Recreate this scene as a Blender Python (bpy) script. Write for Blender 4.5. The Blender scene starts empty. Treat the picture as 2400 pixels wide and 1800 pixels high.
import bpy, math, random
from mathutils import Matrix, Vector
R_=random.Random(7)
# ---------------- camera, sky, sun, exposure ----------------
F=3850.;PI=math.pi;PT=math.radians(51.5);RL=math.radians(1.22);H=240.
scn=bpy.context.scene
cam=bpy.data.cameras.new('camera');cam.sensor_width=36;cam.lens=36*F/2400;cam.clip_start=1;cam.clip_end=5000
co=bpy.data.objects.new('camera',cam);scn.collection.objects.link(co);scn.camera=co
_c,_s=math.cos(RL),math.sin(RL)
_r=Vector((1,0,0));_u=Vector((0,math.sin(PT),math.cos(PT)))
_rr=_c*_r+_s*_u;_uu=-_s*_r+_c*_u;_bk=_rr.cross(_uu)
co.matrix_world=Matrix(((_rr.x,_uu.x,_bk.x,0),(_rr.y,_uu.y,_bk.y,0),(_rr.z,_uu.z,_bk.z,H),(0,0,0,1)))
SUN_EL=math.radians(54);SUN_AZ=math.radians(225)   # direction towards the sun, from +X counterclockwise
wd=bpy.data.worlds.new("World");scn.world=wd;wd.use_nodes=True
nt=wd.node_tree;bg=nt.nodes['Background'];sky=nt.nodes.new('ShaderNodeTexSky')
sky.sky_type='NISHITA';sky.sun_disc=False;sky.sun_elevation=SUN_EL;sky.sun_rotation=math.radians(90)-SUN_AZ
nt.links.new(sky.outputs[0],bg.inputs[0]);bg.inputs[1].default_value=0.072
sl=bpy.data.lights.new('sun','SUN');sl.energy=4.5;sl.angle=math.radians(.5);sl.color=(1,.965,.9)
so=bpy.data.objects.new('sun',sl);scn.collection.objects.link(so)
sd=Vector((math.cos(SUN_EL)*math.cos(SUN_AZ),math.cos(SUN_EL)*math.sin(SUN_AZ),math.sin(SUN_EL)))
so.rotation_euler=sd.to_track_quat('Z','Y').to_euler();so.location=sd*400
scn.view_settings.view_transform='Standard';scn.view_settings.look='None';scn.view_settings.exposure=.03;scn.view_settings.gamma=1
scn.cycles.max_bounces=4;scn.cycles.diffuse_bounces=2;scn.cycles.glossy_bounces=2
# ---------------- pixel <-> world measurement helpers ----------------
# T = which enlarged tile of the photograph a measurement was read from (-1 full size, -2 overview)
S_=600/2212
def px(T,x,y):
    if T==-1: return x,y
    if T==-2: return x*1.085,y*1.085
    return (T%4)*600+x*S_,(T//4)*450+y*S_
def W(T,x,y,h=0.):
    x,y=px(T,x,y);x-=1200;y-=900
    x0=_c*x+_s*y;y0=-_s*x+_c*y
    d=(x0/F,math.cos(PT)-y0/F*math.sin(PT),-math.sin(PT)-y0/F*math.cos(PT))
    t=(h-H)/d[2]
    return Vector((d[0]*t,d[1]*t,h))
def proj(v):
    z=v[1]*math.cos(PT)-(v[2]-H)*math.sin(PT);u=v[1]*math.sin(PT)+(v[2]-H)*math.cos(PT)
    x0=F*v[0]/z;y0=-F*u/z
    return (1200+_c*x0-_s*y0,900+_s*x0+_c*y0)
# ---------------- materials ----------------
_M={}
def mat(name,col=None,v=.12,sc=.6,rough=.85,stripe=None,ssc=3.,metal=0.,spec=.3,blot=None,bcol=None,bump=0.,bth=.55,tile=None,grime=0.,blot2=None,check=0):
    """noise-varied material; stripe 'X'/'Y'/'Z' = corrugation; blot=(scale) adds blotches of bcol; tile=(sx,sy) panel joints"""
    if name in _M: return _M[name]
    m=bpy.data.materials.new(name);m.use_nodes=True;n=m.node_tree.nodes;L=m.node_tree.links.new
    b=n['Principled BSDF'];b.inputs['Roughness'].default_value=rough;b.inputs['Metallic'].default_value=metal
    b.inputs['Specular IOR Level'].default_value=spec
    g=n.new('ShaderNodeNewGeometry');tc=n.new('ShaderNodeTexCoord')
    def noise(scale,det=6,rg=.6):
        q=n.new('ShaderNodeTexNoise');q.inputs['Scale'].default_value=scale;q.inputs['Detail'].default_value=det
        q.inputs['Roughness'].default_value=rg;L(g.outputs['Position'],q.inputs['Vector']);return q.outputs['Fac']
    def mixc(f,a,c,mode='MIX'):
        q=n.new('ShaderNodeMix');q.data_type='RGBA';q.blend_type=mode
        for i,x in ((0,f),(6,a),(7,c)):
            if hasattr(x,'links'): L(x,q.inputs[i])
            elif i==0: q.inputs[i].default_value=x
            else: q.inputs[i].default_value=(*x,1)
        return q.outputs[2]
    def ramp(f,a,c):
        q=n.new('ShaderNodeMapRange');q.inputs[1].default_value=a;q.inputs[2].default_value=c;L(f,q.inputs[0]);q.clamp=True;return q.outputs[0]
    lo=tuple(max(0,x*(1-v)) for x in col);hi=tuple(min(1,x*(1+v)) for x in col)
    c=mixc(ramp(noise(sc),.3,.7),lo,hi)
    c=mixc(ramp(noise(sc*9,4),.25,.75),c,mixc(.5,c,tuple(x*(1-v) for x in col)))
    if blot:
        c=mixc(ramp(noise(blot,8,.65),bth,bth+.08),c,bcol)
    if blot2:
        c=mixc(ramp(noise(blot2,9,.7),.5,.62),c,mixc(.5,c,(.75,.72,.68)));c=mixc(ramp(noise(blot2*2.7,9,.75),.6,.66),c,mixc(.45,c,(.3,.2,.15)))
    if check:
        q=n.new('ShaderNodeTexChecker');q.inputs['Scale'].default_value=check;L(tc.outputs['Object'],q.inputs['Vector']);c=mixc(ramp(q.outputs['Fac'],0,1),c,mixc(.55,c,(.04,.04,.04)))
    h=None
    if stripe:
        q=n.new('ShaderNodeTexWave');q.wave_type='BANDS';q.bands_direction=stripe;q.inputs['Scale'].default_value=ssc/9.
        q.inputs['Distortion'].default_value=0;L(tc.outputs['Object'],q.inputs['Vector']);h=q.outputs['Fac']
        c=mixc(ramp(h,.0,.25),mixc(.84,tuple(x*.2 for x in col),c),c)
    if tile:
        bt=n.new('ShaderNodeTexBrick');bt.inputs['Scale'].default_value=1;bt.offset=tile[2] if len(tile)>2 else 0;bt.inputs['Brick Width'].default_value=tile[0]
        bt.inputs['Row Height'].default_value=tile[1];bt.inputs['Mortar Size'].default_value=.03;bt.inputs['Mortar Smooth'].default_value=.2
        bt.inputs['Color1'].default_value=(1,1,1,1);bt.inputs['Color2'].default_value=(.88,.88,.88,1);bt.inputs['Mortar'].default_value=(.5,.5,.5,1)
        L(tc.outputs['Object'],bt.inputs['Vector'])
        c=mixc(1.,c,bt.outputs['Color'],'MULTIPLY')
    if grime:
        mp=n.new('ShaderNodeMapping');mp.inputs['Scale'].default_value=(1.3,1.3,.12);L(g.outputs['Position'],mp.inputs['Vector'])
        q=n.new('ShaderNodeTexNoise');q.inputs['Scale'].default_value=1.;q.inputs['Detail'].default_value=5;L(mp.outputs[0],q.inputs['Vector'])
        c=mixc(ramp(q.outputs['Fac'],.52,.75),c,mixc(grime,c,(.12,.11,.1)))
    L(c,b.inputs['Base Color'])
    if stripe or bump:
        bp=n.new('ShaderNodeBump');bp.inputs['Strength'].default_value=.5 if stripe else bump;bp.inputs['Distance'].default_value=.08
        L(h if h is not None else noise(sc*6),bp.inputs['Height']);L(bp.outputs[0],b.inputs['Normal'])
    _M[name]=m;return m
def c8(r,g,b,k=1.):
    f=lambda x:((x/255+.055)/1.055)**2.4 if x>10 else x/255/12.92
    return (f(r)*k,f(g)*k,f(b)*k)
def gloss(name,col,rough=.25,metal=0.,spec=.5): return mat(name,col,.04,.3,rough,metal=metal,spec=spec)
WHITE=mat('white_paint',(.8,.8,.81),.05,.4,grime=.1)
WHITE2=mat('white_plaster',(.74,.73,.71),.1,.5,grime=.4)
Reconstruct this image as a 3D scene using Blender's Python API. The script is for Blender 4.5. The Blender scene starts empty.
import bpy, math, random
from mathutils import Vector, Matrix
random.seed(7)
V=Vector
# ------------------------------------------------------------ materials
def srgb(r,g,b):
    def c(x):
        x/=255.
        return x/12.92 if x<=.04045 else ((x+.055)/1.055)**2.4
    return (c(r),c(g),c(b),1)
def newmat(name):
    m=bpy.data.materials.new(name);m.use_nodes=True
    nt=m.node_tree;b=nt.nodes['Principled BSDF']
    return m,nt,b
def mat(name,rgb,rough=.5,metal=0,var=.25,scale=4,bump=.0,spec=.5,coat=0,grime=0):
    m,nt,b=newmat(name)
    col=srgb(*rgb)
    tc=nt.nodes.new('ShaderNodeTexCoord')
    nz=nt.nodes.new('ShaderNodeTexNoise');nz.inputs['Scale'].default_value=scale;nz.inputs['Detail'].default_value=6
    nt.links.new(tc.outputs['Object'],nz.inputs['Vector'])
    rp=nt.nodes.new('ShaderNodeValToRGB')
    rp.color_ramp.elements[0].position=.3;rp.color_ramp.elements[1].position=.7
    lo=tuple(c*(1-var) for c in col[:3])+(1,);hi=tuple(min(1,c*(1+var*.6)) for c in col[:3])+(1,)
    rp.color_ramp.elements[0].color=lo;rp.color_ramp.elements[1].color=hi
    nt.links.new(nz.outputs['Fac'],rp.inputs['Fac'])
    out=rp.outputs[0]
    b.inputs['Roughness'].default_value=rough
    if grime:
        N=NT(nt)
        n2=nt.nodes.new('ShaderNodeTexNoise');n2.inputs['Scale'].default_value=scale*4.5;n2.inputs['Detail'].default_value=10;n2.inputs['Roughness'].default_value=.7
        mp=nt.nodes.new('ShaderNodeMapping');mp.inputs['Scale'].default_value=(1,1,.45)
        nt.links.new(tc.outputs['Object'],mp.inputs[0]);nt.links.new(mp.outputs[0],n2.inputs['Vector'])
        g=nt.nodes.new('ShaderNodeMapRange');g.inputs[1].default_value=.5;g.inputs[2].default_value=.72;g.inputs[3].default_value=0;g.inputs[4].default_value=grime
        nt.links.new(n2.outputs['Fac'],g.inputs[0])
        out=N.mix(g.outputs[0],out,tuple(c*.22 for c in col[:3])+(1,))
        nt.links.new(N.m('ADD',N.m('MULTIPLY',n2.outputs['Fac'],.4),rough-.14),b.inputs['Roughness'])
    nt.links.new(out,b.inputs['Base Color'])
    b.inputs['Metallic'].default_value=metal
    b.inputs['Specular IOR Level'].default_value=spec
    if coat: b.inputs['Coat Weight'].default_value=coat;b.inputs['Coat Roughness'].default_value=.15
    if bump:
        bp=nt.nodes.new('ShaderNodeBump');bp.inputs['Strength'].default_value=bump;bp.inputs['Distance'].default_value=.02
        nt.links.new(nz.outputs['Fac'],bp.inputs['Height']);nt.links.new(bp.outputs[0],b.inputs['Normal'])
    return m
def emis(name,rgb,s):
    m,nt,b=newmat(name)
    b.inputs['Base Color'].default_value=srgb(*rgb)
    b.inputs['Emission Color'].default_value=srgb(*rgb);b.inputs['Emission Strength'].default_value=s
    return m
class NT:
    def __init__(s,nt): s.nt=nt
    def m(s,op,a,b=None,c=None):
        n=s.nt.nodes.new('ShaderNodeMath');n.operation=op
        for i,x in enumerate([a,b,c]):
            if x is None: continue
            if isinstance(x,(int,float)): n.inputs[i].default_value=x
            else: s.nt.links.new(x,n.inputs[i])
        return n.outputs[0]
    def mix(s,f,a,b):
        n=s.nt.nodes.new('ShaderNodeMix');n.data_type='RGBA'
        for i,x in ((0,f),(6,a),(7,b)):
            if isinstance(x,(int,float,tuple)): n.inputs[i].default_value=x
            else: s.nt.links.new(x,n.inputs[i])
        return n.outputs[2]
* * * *
Locate and copy each line in the data above that includes the word "script".

Recreate this scene as a Blender Python (bpy) script. Write for Blender 4.5. The Blender scene starts empty. Treat the picture as 2400 pixels wide and 1800 pixels high.
Reconstruct this image as a 3D scene using Blender's Python API. The script is for Blender 4.5. The Blender scene starts empty.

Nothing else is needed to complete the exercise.